Description
Manijeh Moradian revises conventional histories of Iranian migration to the United States as a post-1979 phenomenon characterized by the flight of pro-Shah Iranians from the Islamic Republic and recounts the experiences of Iranian foreign students who joined a global movement against US imperialism during the 1960s and 1970s.
"This wonderful book examines the history of the left wing of the Iranian diaspora in the U.S., developing a theory of revolutionary affect in the process. Moradian is a wonderful writer and interviewer who combines analytic sophistication with an unusual kind of political and intellectual generosity."
"This Flame Within takes seriously the power, pleasure, and melancholy of social movements. It would work especially well in upper-level undergraduate and graduate seminars. Moradian’s MFA in creative nonfiction and many years of organizing work in progressive feminist of color and anti-war social movements help her construct a beautifully written academic book that is also a generous and tender recording of social history."
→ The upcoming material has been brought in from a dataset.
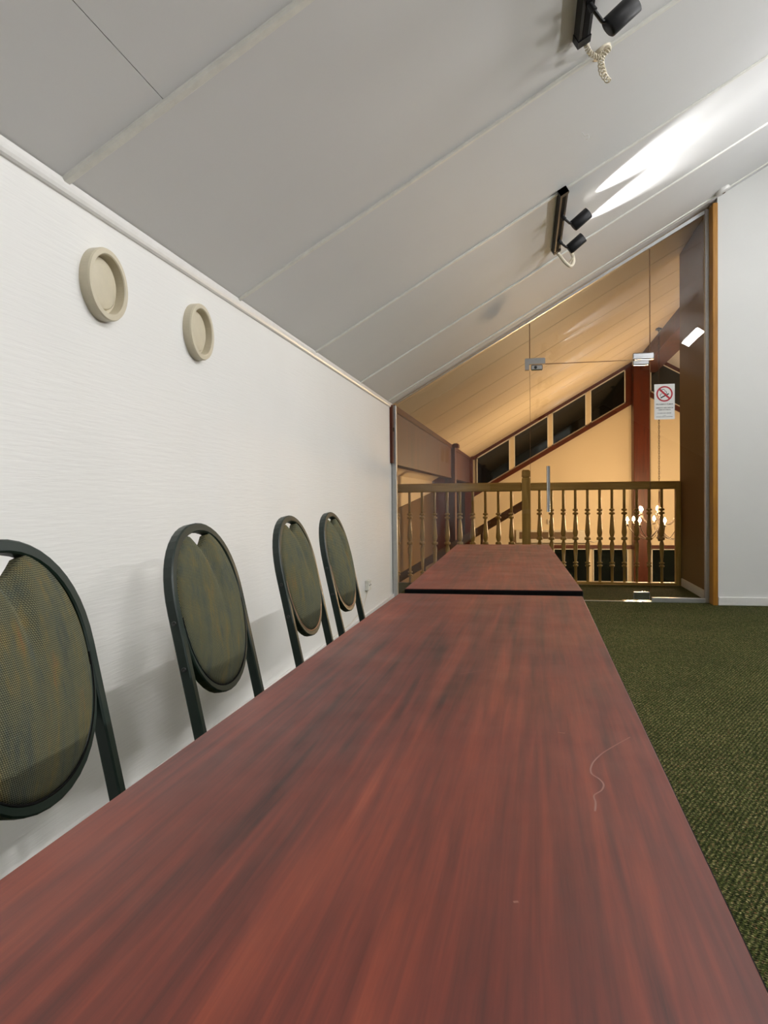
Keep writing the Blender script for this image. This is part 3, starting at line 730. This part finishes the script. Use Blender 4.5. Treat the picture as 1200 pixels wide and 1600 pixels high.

"A useful contribution to the many legacies of the Iranian revolution, and not just of the secular masculine left. Examining This Flame Within allows one to ask how revolutionary knowledge is transmitted across generations, how new generational understandings draw on lessons from historical legacies on which they claim to build, and how so-called defeats and victories in the past actually have complicated and multiple legacies for future action."
"An important and timely history of the Iranian Students Association (ISA) during the Cold War era. . . . Moradian’s meticulous close readings of her interlocutors—their words, emotions, and bodily comportments—give readers a sense of the weight that this history holds for her subjects. Her ability to access these communities and forms of knowledge is particularly critical to her arguments on affect."
Manijeh Moradian is Assistant Professor in the Department of Women’s, Gender, and Sexuality Studies at Barnard College, Columbia University.